Joe Spain - Chief Financial Officer
Thanks, Howard.
Operator
Thank you. And with that, there are no further questions at this time. I'd like to turn the call back to Jim DeSocio for closing remarks.
James DeSocio - President, Chief Executive Officer, Director
Thank you, Julian. I would like to say, very bullish on our company right now. It's been a -- with the tariffs out there and the uniqueness of our business with homebuilders and with K-12, things are looking very, very positive for us as we go forward in the third and fourth quarter. We are ramping up. We will be back to where we were at the end of the third quarter with professional services revenue, which is very exciting as well.

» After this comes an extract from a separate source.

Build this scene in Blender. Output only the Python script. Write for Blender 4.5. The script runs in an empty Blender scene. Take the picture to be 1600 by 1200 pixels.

And we're just well positioned for continued success. We believe in our strong competitive position and growing markets and our diverse set of solutions with ample cross-selling opportunities. And we further believe that it is absolutely the right strategy to reinvest our historically strong cash flow back into the company specifically for sales and development -- I mean, sales, marketing, and development in order to accelerate our growth. We appreciate the continued support of our long-term shareholders and aim to attract new investors as well by delivering strong, consistent financial results.
Thank you all for joining us today, and we'll speak again in the future. Thank you.
Operator
Thank you. And with that, this does conclude today's teleconference. We thank you for your participation. You may disconnect your lines at this time. Have a great day.